Exercise directions:
Return the listing below exactly, with the pictures dropped.

■ ■ ■ ■ ■

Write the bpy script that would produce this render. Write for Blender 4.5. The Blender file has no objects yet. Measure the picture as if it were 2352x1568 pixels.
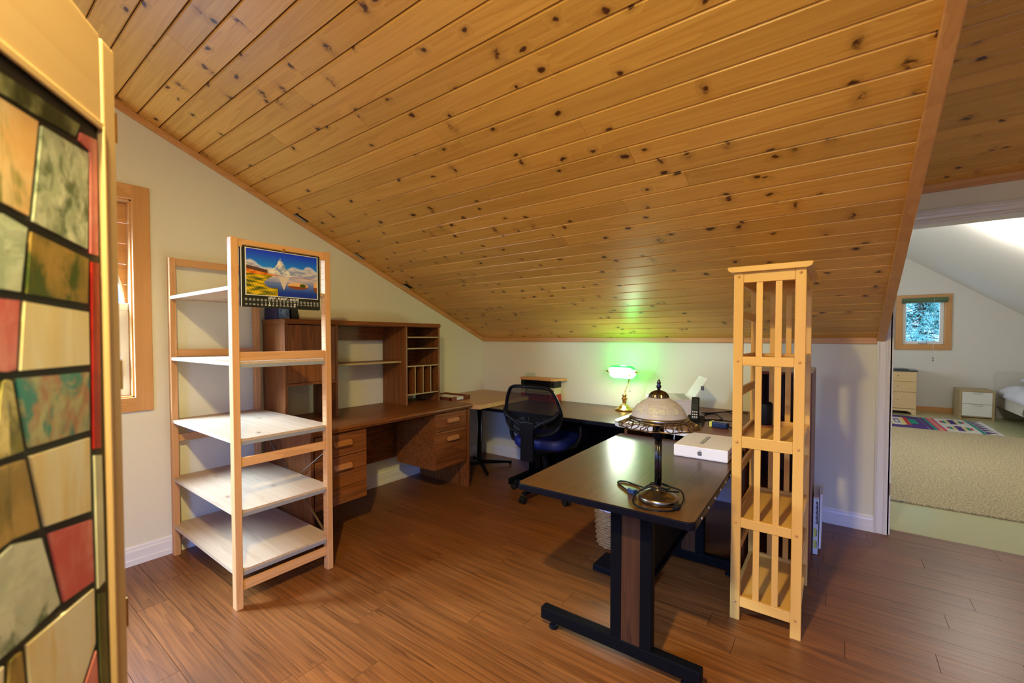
import bpy, bmesh, math, random
from mathutils import Vector, Matrix, Euler
random.seed(7)
C = bpy.context.scene.collection
SC = bpy.context.scene
R = math.radians
PI = math.pi

# ------------------------------------------------------------------ camera
cam = bpy.data.cameras.new('camera'); co = bpy.data.objects.new('camera', cam); C.objects.link(co)
co.location = (0, 0, 1.31)
co.rotation_euler = Euler((R(90 - 1.461), 0, R(36.747)), 'XYZ')
cam.sensor_width = 36.0
cam.lens = 996.2 / 2352 * 36
cam.shift_y = (801.05 - 784.0) / 2352.0
cam.clip_start = 0.02
cam.dof.use_dof = True; cam.dof.focus_distance = 2.7; cam.dof.aperture_fstop = 3.2
SC.camera = co
# ------------------------------------------------------------------ world
w = bpy.data.worlds.new('sky'); SC.world = w; w.use_nodes = True
wn = w.node_tree.nodes; wl = w.node_tree.links
bg = wn['Background']; bg.inputs['Color'].default_value = (0.34, 0.62, 1.0, 1); bg.inputs['Strength'].default_value = 3.2
# ------------------------------------------------------------------ lights
def area(name, loc, rot, sx, sy, col, e, spread=PI):
    l = bpy.data.lights.new(name, 'AREA'); l.shape = 'RECTANGLE'; l.size = sx; l.size_y = sy
    l.color = col; l.energy = e; l.spread = spread
    o = bpy.data.objects.new(name, l); C.objects.link(o); o.location = loc; o.rotation_euler = rot; return o
def point(name, loc, col, e, r):
    l = bpy.data.lights.new(name, 'POINT'); l.color = col; l.energy = e; l.shadow_soft_size = r
    o = bpy.data.objects.new(name, l); C.objects.link(o); o.location = loc; return o
lk = area('room_lamp_downlight', (-0.45, -0.05, 2.42), (0, 0, 0), .09, .09, (1.0, 0.80, 0.30), 86)
point('room_lamp_glow', (-0.45, -0.05, 2.30), (1.0, 0.84, 0.38), 28, 0.06)
point('room_lamp_low', (-0.30, -0.02, 1.73), (1.0, 0.83, 0.40), 8, 0.04)
area('daylight_left_window', (-4.10, 0.06, 2.45), (0, R(-58), 0), 1.3, 1.8, (0.48, 0.70, 1.0), 300)
area('daylight_left_window_oblique', (-4.15, -1.35, 2.55), Vector((-.50, -.85, .52)).to_track_quat('Z', 'Y').to_euler(), 1.2, 1.2, (0.50, 0.72, 1.0), 1500)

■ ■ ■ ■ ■

In response:
Write the bpy script that would produce this render. Write for Blender 4.5. The Blender file has no objects yet. Measure the picture as if it were 2352x1568 pixels.
import bpy, bmesh, math, random
from mathutils import Vector, Matrix, Euler
random.seed(7)
C = bpy.context.scene.collection
SC = bpy.context.scene
R = math.radians
PI = math.pi

# ------------------------------------------------------------------ camera
cam = bpy.data.cameras.new('camera'); co = bpy.data.objects.new('camera', cam); C.objects.link(co)
co.location = (0, 0, 1.31)
co.rotation_euler = Euler((R(90 - 1.461), 0, R(36.747)), 'XYZ')
cam.sensor_width = 36.0
cam.lens = 996.2 / 2352 * 36
cam.shift_y = (801.05 - 784.0) / 2352.0
cam.clip_start = 0.02
cam.dof.use_dof = True; cam.dof.focus_distance = 2.7; cam.dof.aperture_fstop = 3.2
SC.camera = co
# ------------------------------------------------------------------ world
w = bpy.data.worlds.new('sky'); SC.world = w; w.use_nodes = True
wn = w.node_tree.nodes; wl = w.node_tree.links
bg = wn['Background']; bg.inputs['Color'].default_value = (0.34, 0.62, 1.0, 1); bg.inputs['Strength'].default_value = 3.2
# ------------------------------------------------------------------ lights
def area(name, loc, rot, sx, sy, col, e, spread=PI):
    l = bpy.data.lights.new(name, 'AREA'); l.shape = 'RECTANGLE'; l.size = sx; l.size_y = sy
    l.color = col; l.energy = e; l.spread = spread
    o = bpy.data.objects.new(name, l); C.objects.link(o); o.location = loc; o.rotation_euler = rot; return o
def point(name, loc, col, e, r):
    l = bpy.data.lights.new(name, 'POINT'); l.color = col; l.energy = e; l.shadow_soft_size = r
    o = bpy.data.objects.new(name, l); C.objects.link(o); o.location = loc; return o
lk = area('room_lamp_downlight', (-0.45, -0.05, 2.42), (0, 0, 0), .09, .09, (1.0, 0.80, 0.30), 86)
point('room_lamp_glow', (-0.45, -0.05, 2.30), (1.0, 0.84, 0.38), 28, 0.06)
point('room_lamp_low', (-0.30, -0.02, 1.73), (1.0, 0.83, 0.40), 8, 0.04)
area('daylight_left_window', (-4.10, 0.06, 2.45), (0, R(-58), 0), 1.3, 1.8, (0.48, 0.70, 1.0), 300)
area('daylight_left_window_oblique', (-4.15, -1.35, 2.55), Vector((-.50, -.85, .52)).to_track_quat('Z', 'Y').to_euler(), 1.2, 1.2, (0.50, 0.72, 1.0), 1500)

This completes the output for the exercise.